=== Data provided ===
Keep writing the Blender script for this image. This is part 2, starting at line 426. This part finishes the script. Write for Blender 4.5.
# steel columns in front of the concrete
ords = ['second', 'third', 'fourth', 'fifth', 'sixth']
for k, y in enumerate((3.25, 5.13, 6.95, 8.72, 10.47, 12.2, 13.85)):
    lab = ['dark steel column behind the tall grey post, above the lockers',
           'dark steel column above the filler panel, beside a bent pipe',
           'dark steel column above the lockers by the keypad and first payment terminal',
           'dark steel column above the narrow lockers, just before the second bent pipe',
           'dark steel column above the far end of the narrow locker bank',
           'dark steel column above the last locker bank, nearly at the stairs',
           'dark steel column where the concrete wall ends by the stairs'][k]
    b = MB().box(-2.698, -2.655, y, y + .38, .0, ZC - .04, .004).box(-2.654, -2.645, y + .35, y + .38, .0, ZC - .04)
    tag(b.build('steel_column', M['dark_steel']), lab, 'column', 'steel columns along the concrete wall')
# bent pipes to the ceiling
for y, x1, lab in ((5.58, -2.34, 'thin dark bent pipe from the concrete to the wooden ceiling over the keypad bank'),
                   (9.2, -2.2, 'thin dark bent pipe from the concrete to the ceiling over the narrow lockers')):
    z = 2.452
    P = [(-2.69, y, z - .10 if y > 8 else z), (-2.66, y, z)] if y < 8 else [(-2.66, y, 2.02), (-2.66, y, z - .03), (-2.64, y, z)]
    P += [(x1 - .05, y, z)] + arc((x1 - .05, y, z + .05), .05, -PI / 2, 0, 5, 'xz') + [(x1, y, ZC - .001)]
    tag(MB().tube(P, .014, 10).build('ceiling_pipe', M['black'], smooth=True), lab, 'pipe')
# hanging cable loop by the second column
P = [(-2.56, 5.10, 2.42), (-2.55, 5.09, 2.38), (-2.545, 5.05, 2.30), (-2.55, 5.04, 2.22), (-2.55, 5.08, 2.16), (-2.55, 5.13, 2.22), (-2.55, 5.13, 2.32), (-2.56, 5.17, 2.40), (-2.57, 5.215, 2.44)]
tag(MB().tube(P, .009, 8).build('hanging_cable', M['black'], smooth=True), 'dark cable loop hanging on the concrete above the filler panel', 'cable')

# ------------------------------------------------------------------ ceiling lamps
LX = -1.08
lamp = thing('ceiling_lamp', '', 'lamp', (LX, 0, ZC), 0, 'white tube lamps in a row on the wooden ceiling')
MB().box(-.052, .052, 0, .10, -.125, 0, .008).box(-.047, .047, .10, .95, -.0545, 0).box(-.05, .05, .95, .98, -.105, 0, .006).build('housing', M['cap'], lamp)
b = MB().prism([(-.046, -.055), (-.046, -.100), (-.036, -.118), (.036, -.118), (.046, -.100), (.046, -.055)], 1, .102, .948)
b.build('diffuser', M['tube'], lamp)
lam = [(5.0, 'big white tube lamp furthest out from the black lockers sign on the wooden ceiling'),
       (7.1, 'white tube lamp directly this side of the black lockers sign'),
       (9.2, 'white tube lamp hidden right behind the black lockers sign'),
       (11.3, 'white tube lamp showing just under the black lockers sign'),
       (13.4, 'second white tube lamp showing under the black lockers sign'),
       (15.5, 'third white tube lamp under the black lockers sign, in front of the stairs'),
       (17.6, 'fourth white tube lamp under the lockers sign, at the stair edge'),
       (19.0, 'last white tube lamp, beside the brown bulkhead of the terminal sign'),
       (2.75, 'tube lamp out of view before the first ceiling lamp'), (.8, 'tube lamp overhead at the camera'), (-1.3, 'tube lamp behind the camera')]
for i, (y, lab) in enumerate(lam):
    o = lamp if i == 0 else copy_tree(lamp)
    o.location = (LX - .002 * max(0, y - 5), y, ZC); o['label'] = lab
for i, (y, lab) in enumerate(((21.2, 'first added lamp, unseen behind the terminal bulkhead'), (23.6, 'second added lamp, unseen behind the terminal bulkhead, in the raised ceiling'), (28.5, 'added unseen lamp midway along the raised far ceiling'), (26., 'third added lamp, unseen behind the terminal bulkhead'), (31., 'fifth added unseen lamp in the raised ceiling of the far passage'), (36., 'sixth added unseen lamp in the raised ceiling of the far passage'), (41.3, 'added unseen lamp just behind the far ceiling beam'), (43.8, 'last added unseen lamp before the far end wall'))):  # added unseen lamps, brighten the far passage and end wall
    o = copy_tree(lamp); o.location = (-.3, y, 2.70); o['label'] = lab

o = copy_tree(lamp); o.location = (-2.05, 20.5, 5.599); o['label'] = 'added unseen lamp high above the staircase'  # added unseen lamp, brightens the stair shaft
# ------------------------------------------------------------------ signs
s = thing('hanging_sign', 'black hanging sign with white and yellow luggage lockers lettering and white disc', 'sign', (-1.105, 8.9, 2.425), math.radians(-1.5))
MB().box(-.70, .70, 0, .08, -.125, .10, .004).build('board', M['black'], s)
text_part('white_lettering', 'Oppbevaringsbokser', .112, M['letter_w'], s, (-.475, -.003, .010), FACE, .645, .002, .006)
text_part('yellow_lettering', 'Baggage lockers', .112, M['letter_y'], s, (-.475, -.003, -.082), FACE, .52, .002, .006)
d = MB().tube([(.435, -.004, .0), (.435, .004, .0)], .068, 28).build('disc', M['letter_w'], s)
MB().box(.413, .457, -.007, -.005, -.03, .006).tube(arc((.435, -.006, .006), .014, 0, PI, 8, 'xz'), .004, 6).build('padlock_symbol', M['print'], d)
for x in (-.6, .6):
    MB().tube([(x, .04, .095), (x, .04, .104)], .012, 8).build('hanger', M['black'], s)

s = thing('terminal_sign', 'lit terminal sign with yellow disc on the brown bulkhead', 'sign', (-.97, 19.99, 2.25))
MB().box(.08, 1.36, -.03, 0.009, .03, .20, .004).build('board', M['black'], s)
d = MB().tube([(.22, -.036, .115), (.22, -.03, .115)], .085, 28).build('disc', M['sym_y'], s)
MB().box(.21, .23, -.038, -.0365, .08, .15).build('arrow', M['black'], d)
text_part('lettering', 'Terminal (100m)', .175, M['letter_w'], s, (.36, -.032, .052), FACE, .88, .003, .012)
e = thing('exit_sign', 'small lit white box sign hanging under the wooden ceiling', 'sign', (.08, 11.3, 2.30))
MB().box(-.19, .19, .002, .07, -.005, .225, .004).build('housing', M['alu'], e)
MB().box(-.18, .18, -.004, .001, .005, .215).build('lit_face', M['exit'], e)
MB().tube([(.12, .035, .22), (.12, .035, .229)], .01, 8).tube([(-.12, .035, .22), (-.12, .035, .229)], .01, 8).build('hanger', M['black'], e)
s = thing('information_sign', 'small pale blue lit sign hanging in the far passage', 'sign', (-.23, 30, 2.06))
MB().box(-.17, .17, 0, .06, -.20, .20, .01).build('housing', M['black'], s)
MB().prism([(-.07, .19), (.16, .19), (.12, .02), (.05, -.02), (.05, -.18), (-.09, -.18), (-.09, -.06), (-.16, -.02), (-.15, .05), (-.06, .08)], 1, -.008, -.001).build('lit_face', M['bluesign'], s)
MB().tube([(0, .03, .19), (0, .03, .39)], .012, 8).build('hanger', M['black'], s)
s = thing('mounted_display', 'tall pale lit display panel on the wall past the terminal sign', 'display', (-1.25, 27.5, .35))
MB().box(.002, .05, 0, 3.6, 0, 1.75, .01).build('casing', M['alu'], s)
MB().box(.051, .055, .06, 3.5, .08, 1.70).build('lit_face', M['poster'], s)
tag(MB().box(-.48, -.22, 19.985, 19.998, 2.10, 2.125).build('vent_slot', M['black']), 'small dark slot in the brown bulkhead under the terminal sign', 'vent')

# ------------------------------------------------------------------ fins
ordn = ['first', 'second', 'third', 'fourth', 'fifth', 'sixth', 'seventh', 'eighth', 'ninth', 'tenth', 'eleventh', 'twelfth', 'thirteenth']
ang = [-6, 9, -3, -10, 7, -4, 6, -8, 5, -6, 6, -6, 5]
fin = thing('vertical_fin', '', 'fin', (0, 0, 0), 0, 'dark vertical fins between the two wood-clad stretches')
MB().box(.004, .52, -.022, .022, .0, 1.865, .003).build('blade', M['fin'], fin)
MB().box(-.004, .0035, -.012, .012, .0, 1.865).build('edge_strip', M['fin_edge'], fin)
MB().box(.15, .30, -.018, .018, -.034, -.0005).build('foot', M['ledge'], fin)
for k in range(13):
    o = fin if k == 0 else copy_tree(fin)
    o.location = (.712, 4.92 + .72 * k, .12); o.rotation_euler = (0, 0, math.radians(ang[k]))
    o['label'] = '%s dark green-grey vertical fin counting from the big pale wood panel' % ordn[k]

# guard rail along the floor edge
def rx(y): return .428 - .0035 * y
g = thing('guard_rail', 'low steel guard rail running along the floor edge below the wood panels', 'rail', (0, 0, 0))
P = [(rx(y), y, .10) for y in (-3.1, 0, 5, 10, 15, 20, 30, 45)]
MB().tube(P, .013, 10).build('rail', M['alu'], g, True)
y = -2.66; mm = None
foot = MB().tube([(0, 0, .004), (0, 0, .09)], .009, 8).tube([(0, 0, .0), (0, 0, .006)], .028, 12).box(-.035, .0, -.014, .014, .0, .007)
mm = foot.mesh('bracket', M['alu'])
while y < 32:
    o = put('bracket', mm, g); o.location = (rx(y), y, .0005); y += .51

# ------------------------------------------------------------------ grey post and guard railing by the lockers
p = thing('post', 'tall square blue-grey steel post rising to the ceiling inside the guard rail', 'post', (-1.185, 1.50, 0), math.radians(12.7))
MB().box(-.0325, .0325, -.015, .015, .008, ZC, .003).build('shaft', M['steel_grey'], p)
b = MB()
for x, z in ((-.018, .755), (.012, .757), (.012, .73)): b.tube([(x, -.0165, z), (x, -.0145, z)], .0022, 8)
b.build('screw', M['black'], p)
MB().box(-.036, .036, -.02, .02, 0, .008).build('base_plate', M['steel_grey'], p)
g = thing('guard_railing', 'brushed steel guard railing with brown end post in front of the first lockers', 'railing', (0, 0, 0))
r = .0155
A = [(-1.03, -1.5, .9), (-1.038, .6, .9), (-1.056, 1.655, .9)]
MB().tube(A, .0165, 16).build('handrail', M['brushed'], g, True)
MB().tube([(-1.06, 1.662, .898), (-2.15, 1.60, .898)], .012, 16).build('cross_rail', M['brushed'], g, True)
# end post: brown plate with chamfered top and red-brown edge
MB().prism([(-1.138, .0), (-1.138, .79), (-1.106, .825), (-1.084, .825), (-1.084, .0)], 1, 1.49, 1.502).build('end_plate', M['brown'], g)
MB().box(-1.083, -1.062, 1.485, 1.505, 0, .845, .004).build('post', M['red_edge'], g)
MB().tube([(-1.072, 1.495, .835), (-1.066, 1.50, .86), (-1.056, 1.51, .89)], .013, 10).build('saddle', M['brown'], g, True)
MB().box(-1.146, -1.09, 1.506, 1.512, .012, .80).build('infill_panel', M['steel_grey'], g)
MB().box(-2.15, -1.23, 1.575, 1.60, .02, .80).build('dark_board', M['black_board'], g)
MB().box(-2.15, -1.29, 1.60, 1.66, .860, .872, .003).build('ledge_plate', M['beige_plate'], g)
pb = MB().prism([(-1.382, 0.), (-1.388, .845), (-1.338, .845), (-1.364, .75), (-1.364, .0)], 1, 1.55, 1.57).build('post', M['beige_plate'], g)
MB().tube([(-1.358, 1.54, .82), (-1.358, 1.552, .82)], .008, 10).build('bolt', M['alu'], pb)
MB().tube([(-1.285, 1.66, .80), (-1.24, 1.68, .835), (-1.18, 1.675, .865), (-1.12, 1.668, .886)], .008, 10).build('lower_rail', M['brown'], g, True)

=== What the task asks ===
Collect each line containing the string "this".

=== Answer to the exercise ===
Keep writing the Blender script for this image. This is part 2, starting at line 426. This part finishes the script. Write for Blender 4.5.
       (7.1, 'white tube lamp directly this side of the black lockers sign'),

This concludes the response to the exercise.